I do not drink at home anymore. And even when I am out socializing, I do not binge drink as much as I used to. I still drink a beer or two or a glass of red wine occasionally which I may try to reduce more in 2020.
Another thing i comppletely eliminated from my diet is vegetable oils. I stick to coconut oil, olive oil, butter, and ghee.
In addition to what I eat, I also changed when I eat as well. I have ben doing intermittent fasting with 16 hours fasting and an 8 hour eating window a day. I started with fasting a couple of days a week and now these days I pretty much fast everyday unless there is something extra ordinary that stops me from fasting. On Saturdays I even do one meal a day fasting.
Al these changes in my diet combined had a positive impact on my health. Even though it was not the actual goal, I lost about 10-12 kilos and went down to 70 kilos. Most of that was fat as I managed to hold on to my muscle mass for the most part via calisthenics training though some of it was inevitably still muscle mass.
In 2020, I plan to add cold showers to my routine and focus more on my sleep which has been quite erratic unfortunately.
4 Exercise
High intensity workout 1–2 times a week I managed to stick to this goal as well. I bought gymnastics rings and a pull up bar to my home and cancelled my gym membership. Bringing my workouts to home and keeping them to a maximum of 20-30 minutes really removed all the barriers that prevented me from going to the gym.
I got hooked on calisthenics. I managed to bring my pullups from 5-6 rep range to 16 reps, started doing ring dips (10-12 reps in a set) and managed to learn how to do a one leg tucked front lever.

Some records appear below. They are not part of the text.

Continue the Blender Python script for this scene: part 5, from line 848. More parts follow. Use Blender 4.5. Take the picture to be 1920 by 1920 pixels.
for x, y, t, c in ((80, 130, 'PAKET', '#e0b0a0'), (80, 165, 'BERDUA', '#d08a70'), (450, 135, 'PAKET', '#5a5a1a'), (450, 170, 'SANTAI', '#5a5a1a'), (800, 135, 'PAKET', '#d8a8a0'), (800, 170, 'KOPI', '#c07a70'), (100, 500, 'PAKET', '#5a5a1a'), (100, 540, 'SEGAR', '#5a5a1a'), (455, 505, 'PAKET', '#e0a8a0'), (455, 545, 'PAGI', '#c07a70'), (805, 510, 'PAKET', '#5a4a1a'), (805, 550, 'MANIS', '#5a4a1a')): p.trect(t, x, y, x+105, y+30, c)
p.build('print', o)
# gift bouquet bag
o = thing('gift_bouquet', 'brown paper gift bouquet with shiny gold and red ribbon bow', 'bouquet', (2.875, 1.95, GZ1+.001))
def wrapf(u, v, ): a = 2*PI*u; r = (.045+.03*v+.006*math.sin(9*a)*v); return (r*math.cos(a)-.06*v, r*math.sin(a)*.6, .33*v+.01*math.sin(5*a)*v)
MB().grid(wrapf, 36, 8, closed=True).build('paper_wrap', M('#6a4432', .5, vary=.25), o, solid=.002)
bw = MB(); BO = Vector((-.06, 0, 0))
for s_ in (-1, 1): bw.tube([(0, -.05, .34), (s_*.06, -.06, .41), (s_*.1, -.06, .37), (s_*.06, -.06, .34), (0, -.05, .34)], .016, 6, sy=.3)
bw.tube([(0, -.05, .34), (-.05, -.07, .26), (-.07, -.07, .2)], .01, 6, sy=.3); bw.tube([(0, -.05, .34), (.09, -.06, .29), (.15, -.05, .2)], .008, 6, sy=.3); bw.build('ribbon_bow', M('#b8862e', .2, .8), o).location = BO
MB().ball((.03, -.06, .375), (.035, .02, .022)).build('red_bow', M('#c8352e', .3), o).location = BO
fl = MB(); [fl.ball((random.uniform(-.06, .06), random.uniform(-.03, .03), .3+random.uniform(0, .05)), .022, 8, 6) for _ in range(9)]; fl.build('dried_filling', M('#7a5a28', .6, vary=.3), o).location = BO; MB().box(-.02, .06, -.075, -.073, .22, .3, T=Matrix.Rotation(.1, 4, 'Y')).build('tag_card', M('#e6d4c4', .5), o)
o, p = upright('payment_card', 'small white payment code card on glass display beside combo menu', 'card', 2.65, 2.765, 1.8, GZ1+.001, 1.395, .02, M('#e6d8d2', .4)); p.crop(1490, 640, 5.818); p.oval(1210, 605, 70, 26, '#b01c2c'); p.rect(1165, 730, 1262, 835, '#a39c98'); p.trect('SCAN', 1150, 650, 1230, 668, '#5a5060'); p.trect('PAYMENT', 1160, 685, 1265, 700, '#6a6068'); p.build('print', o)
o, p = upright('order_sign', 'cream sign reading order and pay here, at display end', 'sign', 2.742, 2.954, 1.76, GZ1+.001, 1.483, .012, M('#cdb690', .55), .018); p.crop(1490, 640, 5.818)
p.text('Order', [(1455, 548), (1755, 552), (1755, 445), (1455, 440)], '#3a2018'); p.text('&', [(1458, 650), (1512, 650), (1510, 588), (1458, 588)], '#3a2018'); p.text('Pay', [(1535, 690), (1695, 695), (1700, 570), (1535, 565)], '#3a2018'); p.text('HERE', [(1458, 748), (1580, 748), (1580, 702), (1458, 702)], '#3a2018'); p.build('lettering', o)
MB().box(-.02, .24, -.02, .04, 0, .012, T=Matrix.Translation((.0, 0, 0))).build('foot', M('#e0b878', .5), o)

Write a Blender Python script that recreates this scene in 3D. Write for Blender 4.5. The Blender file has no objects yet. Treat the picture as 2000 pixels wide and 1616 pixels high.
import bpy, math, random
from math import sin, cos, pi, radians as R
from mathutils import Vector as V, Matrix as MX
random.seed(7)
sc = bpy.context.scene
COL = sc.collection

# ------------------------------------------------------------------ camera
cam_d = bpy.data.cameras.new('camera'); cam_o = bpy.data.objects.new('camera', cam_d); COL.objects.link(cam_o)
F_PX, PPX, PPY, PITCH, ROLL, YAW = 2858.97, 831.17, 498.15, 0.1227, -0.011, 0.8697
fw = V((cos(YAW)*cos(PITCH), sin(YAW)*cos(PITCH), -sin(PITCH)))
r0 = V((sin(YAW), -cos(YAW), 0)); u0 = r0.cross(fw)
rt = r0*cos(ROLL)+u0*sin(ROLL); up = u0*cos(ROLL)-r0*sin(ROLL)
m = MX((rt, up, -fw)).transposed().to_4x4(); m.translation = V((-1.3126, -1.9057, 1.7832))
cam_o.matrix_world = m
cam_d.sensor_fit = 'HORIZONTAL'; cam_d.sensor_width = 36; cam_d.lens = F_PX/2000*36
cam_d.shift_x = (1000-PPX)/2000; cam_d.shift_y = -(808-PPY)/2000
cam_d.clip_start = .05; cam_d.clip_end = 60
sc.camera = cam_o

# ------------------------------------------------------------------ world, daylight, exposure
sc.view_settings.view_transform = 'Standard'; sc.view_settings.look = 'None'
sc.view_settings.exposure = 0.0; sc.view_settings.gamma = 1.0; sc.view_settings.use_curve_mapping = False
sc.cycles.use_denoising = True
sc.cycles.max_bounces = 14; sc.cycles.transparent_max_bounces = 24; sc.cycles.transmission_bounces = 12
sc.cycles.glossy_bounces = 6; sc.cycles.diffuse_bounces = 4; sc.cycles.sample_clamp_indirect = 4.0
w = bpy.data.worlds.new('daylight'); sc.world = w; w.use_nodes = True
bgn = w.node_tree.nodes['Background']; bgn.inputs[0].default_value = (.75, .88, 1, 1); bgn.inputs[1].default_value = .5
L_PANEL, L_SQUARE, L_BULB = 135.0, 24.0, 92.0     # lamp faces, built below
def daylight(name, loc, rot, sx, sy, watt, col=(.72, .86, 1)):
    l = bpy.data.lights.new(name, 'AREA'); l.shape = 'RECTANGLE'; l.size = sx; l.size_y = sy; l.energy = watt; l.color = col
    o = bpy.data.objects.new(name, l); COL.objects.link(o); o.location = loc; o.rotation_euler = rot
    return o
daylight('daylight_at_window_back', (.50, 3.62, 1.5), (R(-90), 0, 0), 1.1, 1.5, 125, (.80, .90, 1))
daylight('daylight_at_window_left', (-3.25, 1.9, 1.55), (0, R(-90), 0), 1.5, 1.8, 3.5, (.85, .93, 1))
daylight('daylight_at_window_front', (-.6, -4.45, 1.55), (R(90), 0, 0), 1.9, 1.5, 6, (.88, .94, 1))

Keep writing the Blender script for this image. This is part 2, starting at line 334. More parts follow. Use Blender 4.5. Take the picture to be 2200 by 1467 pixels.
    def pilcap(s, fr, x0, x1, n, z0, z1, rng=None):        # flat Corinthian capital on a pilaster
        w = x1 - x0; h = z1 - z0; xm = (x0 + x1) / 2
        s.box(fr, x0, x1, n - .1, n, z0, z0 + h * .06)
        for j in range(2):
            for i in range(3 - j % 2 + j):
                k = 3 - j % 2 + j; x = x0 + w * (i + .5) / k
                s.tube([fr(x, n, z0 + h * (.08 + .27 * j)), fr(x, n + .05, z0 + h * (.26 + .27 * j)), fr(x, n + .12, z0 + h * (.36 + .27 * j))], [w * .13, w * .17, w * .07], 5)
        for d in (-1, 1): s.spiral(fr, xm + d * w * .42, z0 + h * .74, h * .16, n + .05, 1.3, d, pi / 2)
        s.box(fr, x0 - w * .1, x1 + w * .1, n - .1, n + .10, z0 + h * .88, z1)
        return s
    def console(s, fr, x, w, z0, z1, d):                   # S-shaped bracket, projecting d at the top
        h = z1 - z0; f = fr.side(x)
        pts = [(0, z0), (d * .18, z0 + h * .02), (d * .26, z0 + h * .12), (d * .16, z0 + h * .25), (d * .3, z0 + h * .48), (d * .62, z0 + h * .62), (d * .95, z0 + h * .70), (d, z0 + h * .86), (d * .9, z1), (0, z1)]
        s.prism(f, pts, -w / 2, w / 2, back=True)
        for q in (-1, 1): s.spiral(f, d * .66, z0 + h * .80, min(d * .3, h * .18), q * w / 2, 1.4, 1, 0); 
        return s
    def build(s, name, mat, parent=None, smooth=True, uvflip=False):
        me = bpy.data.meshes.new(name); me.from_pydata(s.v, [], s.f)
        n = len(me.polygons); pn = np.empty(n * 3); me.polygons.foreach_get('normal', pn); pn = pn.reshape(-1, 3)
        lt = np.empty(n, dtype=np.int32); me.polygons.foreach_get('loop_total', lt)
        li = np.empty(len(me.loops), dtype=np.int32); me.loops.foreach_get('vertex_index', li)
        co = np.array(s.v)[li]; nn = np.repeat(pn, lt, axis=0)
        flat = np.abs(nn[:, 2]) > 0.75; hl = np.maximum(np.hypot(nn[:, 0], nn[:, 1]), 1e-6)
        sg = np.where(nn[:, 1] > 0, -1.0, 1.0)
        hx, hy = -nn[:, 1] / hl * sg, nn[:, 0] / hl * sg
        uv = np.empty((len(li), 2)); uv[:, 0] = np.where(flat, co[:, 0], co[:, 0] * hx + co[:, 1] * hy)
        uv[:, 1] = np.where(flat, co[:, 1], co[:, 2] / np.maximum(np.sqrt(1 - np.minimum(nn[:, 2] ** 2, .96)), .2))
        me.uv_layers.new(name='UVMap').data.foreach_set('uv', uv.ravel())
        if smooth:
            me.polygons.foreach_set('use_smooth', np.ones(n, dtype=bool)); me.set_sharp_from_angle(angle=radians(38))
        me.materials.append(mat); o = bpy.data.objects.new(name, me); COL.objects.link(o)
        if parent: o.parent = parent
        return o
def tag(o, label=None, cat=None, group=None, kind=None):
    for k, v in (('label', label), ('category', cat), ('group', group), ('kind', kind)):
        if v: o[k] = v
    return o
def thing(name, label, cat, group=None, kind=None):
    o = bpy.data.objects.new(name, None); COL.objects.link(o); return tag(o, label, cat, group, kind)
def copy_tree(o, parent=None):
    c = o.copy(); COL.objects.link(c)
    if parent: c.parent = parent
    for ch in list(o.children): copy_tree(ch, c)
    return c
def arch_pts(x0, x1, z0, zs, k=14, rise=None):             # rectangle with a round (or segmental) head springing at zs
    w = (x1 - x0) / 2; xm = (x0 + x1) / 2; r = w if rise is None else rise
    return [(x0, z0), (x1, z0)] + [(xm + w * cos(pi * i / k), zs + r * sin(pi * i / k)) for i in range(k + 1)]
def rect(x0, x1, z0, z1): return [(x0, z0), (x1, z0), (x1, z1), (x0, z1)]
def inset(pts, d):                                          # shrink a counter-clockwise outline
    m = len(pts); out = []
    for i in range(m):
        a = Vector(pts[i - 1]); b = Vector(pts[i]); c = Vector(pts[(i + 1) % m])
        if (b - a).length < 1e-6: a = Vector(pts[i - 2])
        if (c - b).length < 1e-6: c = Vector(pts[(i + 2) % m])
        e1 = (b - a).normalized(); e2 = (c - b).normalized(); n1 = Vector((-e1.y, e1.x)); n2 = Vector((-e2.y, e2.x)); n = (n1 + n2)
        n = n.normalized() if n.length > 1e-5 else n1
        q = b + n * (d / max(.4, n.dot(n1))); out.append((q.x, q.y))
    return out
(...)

All my progress came to a halt when I pushed my limits a bit too much with weighted calisthenics and injured my wrist in October. I stopped all exercises save some leg and abs workouts at home and giving my wrist a rest until January next year. If I can recover fully, I intend to continue with calisthenics in the coming year with the goal of holding a front lever for 5-10 seconds.